- **Problem requirements**
Retype the listing that follows, exactly as written.

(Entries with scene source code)

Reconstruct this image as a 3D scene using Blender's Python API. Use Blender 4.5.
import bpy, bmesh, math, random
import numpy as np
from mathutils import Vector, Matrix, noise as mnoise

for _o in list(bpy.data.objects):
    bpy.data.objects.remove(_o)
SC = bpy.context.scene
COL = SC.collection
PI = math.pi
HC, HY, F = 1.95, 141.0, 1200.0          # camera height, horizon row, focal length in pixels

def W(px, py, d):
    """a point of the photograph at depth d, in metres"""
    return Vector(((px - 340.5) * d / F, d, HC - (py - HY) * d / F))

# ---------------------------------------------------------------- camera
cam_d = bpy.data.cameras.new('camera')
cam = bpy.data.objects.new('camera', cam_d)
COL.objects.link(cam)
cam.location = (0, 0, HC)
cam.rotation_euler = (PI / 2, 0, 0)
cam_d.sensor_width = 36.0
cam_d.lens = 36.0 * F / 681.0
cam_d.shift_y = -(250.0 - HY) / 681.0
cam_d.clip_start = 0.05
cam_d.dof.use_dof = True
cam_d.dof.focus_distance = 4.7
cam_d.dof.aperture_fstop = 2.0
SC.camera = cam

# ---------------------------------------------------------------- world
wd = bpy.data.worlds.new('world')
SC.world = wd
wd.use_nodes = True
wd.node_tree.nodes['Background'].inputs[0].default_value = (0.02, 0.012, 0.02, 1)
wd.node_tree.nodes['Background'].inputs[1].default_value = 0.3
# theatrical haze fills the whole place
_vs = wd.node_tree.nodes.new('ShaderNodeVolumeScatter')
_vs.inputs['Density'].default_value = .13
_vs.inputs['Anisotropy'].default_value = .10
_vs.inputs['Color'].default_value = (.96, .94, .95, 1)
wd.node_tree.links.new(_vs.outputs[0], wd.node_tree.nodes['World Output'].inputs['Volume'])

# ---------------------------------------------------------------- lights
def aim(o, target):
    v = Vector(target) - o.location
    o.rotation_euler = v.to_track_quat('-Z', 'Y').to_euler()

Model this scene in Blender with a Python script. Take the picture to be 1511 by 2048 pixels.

- **Reply to the exercise**
Reconstruct this image as a 3D scene using Blender's Python API. Use Blender 4.5.
import bpy, bmesh, math, random
import numpy as np
from mathutils import Vector, Matrix, noise as mnoise

for _o in list(bpy.data.objects):
    bpy.data.objects.remove(_o)
SC = bpy.context.scene
COL = SC.collection
PI = math.pi
HC, HY, F = 1.95, 141.0, 1200.0          # camera height, horizon row, focal length in pixels

def W(px, py, d):
    """a point of the photograph at depth d, in metres"""
    return Vector(((px - 340.5) * d / F, d, HC - (py - HY) * d / F))

# ---------------------------------------------------------------- camera
cam_d = bpy.data.cameras.new('camera')
cam = bpy.data.objects.new('camera', cam_d)
COL.objects.link(cam)
cam.location = (0, 0, HC)
cam.rotation_euler = (PI / 2, 0, 0)
cam_d.sensor_width = 36.0
cam_d.lens = 36.0 * F / 681.0
cam_d.shift_y = -(250.0 - HY) / 681.0
cam_d.clip_start = 0.05
cam_d.dof.use_dof = True
cam_d.dof.focus_distance = 4.7
cam_d.dof.aperture_fstop = 2.0
SC.camera = cam

# ---------------------------------------------------------------- world
wd = bpy.data.worlds.new('world')
SC.world = wd
wd.use_nodes = True
wd.node_tree.nodes['Background'].inputs[0].default_value = (0.02, 0.012, 0.02, 1)
wd.node_tree.nodes['Background'].inputs[1].default_value = 0.3
# theatrical haze fills the whole place
_vs = wd.node_tree.nodes.new('ShaderNodeVolumeScatter')
_vs.inputs['Density'].default_value = .13
_vs.inputs['Anisotropy'].default_value = .10
_vs.inputs['Color'].default_value = (.96, .94, .95, 1)
wd.node_tree.links.new(_vs.outputs[0], wd.node_tree.nodes['World Output'].inputs['Volume'])

# ---------------------------------------------------------------- lights
def aim(o, target):
    v = Vector(target) - o.location
    o.rotation_euler = v.to_track_quat('-Z', 'Y').to_euler()

Model this scene in Blender with a Python script. Take the picture to be 1511 by 2048 pixels.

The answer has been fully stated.